> _Scene script records_:
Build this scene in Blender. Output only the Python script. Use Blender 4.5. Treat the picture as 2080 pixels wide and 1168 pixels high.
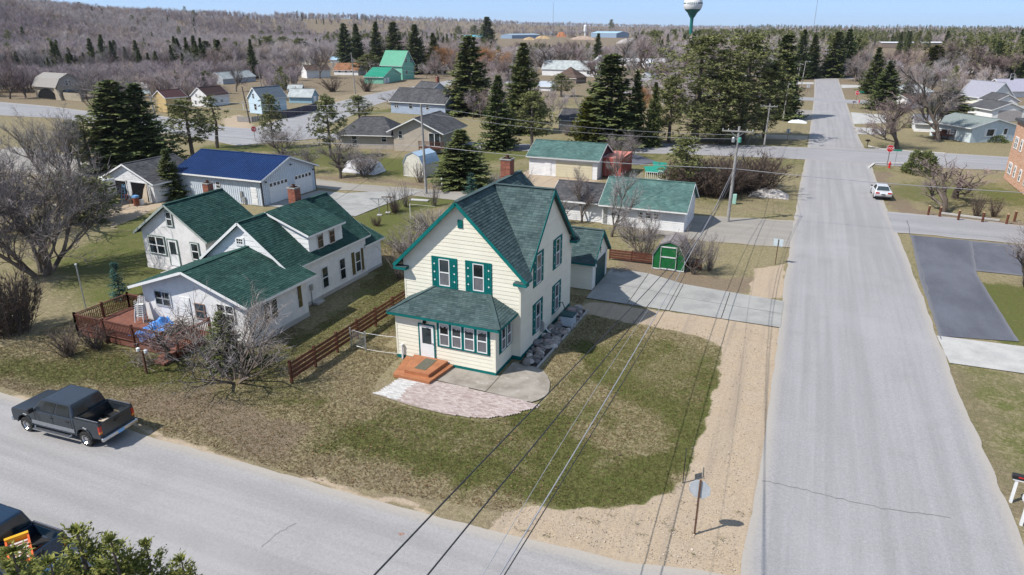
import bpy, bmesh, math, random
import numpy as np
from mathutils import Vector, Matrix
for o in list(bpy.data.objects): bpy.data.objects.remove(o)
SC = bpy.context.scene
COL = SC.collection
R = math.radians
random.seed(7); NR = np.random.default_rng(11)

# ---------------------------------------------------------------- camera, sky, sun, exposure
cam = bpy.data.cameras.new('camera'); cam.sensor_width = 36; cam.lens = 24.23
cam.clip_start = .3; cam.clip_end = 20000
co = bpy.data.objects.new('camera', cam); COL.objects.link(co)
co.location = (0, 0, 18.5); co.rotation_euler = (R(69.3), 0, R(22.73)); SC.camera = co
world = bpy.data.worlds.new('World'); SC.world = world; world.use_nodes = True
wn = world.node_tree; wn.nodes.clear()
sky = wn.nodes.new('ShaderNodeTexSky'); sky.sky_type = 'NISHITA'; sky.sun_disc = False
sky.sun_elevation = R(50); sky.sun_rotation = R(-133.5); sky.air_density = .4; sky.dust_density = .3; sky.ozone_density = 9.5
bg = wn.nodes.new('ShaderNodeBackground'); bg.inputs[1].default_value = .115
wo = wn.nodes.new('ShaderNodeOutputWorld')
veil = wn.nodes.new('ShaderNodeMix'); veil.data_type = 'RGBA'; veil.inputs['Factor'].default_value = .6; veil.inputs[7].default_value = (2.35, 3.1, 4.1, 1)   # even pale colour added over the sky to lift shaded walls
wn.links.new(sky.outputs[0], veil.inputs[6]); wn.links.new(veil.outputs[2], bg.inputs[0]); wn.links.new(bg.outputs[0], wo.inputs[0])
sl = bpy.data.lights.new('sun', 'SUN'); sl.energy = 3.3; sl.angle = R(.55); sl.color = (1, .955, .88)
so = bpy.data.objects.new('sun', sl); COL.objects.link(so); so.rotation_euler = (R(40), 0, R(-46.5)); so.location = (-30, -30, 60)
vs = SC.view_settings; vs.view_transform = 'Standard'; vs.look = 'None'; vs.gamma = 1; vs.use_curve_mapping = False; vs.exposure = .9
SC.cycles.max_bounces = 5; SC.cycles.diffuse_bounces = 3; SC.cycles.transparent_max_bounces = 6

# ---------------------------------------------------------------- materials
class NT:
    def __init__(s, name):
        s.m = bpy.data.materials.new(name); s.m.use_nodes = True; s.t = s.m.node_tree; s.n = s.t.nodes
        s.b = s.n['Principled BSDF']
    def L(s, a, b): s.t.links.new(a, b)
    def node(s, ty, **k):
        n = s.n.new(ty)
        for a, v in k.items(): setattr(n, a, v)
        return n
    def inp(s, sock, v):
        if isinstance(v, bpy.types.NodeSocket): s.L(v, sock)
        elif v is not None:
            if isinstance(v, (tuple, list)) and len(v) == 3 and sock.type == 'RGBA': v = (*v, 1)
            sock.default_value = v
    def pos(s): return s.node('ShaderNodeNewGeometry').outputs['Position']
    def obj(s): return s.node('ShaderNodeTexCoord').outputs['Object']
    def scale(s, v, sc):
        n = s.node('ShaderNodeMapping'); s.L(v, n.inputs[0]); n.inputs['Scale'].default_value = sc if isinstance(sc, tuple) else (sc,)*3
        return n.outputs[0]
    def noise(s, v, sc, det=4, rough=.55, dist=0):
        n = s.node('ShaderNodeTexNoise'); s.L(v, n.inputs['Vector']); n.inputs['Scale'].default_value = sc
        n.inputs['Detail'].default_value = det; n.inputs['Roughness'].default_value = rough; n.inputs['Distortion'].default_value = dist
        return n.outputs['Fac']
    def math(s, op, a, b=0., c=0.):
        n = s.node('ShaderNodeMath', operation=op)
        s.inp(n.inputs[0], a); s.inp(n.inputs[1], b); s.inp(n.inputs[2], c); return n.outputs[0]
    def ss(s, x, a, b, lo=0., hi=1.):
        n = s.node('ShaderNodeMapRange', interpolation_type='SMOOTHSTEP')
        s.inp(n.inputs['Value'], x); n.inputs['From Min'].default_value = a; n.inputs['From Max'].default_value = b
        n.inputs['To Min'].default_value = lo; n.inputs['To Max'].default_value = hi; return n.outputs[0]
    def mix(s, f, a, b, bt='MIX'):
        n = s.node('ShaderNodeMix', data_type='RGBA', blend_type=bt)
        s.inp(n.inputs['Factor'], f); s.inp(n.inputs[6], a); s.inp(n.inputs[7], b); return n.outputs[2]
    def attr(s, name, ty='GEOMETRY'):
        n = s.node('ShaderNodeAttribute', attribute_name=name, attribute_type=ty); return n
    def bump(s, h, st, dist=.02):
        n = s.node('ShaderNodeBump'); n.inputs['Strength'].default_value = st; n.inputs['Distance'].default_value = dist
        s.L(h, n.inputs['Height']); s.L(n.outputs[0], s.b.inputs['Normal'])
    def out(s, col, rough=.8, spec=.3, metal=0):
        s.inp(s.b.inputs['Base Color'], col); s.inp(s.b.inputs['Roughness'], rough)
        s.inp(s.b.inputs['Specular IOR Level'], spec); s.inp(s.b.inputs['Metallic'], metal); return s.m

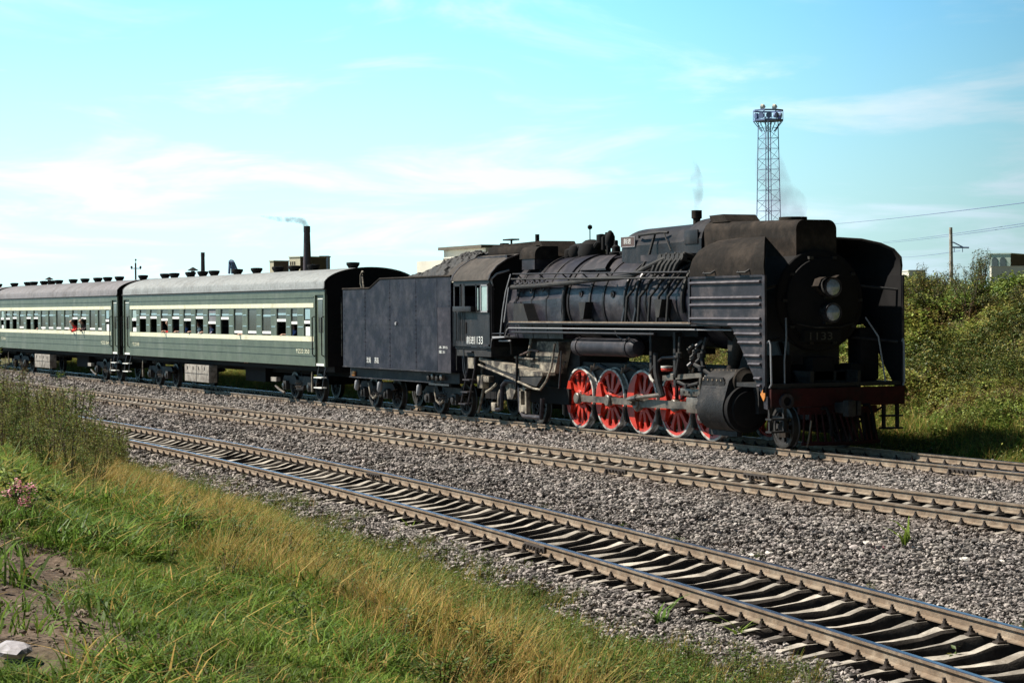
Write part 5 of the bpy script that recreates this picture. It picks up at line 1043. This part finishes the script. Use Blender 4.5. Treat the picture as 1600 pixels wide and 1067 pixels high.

> _PROBLEM TO WORK ON_: Quote the listing above in full, except for the pictures.

> _IN RESPONSE_:
Build this scene in Blender. Output only the Python script. Use Blender 4.5. Treat the picture as 2080 pixels wide and 1168 pixels high.
import bpy, bmesh, math, random
import numpy as np
from mathutils import Vector, Matrix
for o in list(bpy.data.objects): bpy.data.objects.remove(o)
SC = bpy.context.scene
COL = SC.collection
R = math.radians
random.seed(7); NR = np.random.default_rng(11)

# ---------------------------------------------------------------- camera, sky, sun, exposure
cam = bpy.data.cameras.new('camera'); cam.sensor_width = 36; cam.lens = 24.23
cam.clip_start = .3; cam.clip_end = 20000
co = bpy.data.objects.new('camera', cam); COL.objects.link(co)
co.location = (0, 0, 18.5); co.rotation_euler = (R(69.3), 0, R(22.73)); SC.camera = co
world = bpy.data.worlds.new('World'); SC.world = world; world.use_nodes = True
wn = world.node_tree; wn.nodes.clear()
sky = wn.nodes.new('ShaderNodeTexSky'); sky.sky_type = 'NISHITA'; sky.sun_disc = False
sky.sun_elevation = R(50); sky.sun_rotation = R(-133.5); sky.air_density = .4; sky.dust_density = .3; sky.ozone_density = 9.5
bg = wn.nodes.new('ShaderNodeBackground'); bg.inputs[1].default_value = .115
wo = wn.nodes.new('ShaderNodeOutputWorld')
veil = wn.nodes.new('ShaderNodeMix'); veil.data_type = 'RGBA'; veil.inputs['Factor'].default_value = .6; veil.inputs[7].default_value = (2.35, 3.1, 4.1, 1)   # even pale colour added over the sky to lift shaded walls
wn.links.new(sky.outputs[0], veil.inputs[6]); wn.links.new(veil.outputs[2], bg.inputs[0]); wn.links.new(bg.outputs[0], wo.inputs[0])
sl = bpy.data.lights.new('sun', 'SUN'); sl.energy = 3.3; sl.angle = R(.55); sl.color = (1, .955, .88)
so = bpy.data.objects.new('sun', sl); COL.objects.link(so); so.rotation_euler = (R(40), 0, R(-46.5)); so.location = (-30, -30, 60)
vs = SC.view_settings; vs.view_transform = 'Standard'; vs.look = 'None'; vs.gamma = 1; vs.use_curve_mapping = False; vs.exposure = .9
SC.cycles.max_bounces = 5; SC.cycles.diffuse_bounces = 3; SC.cycles.transparent_max_bounces = 6

# ---------------------------------------------------------------- materials
class NT:
    def __init__(s, name):
        s.m = bpy.data.materials.new(name); s.m.use_nodes = True; s.t = s.m.node_tree; s.n = s.t.nodes
        s.b = s.n['Principled BSDF']
    def L(s, a, b): s.t.links.new(a, b)
    def node(s, ty, **k):
        n = s.n.new(ty)
        for a, v in k.items(): setattr(n, a, v)
        return n
    def inp(s, sock, v):
        if isinstance(v, bpy.types.NodeSocket): s.L(v, sock)
        elif v is not None:
            if isinstance(v, (tuple, list)) and len(v) == 3 and sock.type == 'RGBA': v = (*v, 1)
            sock.default_value = v
    def pos(s): return s.node('ShaderNodeNewGeometry').outputs['Position']
    def obj(s): return s.node('ShaderNodeTexCoord').outputs['Object']
    def scale(s, v, sc):
        n = s.node('ShaderNodeMapping'); s.L(v, n.inputs[0]); n.inputs['Scale'].default_value = sc if isinstance(sc, tuple) else (sc,)*3
        return n.outputs[0]
    def noise(s, v, sc, det=4, rough=.55, dist=0):
        n = s.node('ShaderNodeTexNoise'); s.L(v, n.inputs['Vector']); n.inputs['Scale'].default_value = sc
        n.inputs['Detail'].default_value = det; n.inputs['Roughness'].default_value = rough; n.inputs['Distortion'].default_value = dist
        return n.outputs['Fac']
    def math(s, op, a, b=0., c=0.):
        n = s.node('ShaderNodeMath', operation=op)
        s.inp(n.inputs[0], a); s.inp(n.inputs[1], b); s.inp(n.inputs[2], c); return n.outputs[0]
    def ss(s, x, a, b, lo=0., hi=1.):
        n = s.node('ShaderNodeMapRange', interpolation_type='SMOOTHSTEP')
        s.inp(n.inputs['Value'], x); n.inputs['From Min'].default_value = a; n.inputs['From Max'].default_value = b
        n.inputs['To Min'].default_value = lo; n.inputs['To Max'].default_value = hi; return n.outputs[0]
    def mix(s, f, a, b, bt='MIX'):
        n = s.node('ShaderNodeMix', data_type='RGBA', blend_type=bt)
        s.inp(n.inputs['Factor'], f); s.inp(n.inputs[6], a); s.inp(n.inputs[7], b); return n.outputs[2]
    def attr(s, name, ty='GEOMETRY'):
        n = s.node('ShaderNodeAttribute', attribute_name=name, attribute_type=ty); return n
    def bump(s, h, st, dist=.02):
        n = s.node('ShaderNodeBump'); n.inputs['Strength'].default_value = st; n.inputs['Distance'].default_value = dist
        s.L(h, n.inputs['Height']); s.L(n.outputs[0], s.b.inputs['Normal'])
    def out(s, col, rough=.8, spec=.3, metal=0):
        s.inp(s.b.inputs['Base Color'], col); s.inp(s.b.inputs['Roughness'], rough)
        s.inp(s.b.inputs['Specular IOR Level'], spec); s.inp(s.b.inputs['Metallic'], metal); return s.m

Write part 5 of the bpy script that recreates this picture. It picks up at line 1043. This part finishes the script. Use Blender 4.5. Treat the picture as 1600 pixels wide and 1067 pixels high.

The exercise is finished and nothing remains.